Theorem 9.14 in "Introduction to Spectral Theory" states that if an integral operator on $L^2(\mathbb{R}^n)$ has a Kernel in $L^2(\mathbb{R}^{2n})$, then the operator is compact. But shouldn't $(1-\Delta=^{-1}$ then not be compact too, since it has the same Kernel without the $\chi_B(x)$? Or am I too tired to see why this characteristic function decides upon $K\in L^{2}(\mathbb{R}^3\times\mathbb{R}^3$)?
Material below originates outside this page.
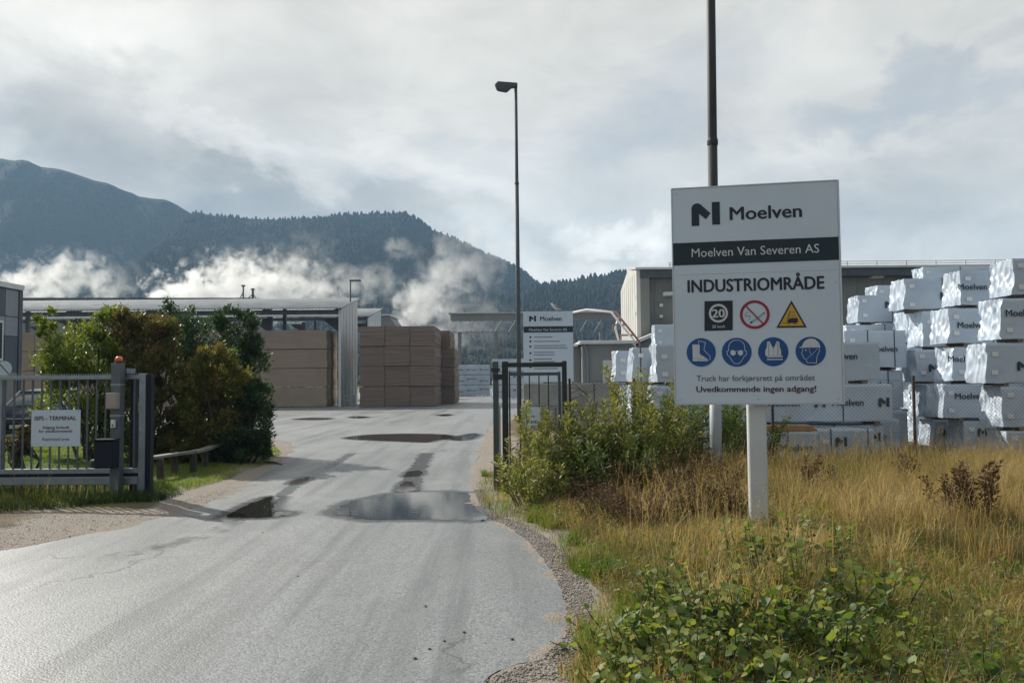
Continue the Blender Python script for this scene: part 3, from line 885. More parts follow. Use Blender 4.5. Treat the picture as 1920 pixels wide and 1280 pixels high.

Computing $\sigma((1-\Delta)^{-1})$ with Fourier transform gives me $$(F(1-\Delta)^{-1}F^{-1}\phi)(k)=(1+||k||^2)^{-1}\phi(k)$$ so the spectrum is the same as the multiplication with $(1+||k||^2)^{-1}$. This means the spectrum would be $(0,1]$, a contradiction to $(1-\Delta)^{-1}$ compact since $0\not\in \sigma((1-\Delta)^{-1})$ (and since it is bounded but not closed?). But I could still apply Theorem 9.14?
Edited for clarity.
Thanks to the comments of Branimir I got it now:
So $\Delta$ is locally compact, since we can write $(\chi_B(x)R_\Delta(1)f)(x)$ as$$(\chi_B(x)R_\Delta(1)f)(x)=\int\underbrace{\chi_{B}(x)\frac{e^{-||x-y||}}{4\pi||x-y||}}_{:=K(x,y)}f(y)dy,$$ where $K(x,y)\in L^2(\mathbb{R}^6)$. This can be seen by transforming $w=x-y$ and then going to spherical coordinates. In $\mathbb{R}^3$ this gives a factor $r^2$ in the integral, so the whole thing stays bounded.
With this we have shown with Theorem 9.14, that $\chi_B(x)R_\Delta(z)$ is compact for a $z\in\rho(\Delta)$ (and therefore for all $z\in \rho(\Delta)$ (first resolvent identity)). So $\Delta$ is locally compact.
Now if we look at $R_\Delta(1)$, the theorem cannot be applied, since the kernel here will be just $K(x,y)=\frac{e^{-||x-y||}}{4\pi||x-y||}$ which is not in $L^2(\mathbb{R}^6)$ (the characteristic function IS needed), the theorem can therefore not be applied.
One can even show that $R_\Delta(1)$ is not compact, since as seen in the post, $\sigma(R_\Delta(1))=[0,1]$ which is not discrete. This is a contradiction to $R_\Delta(1)$ being compact.
Thanks for the help!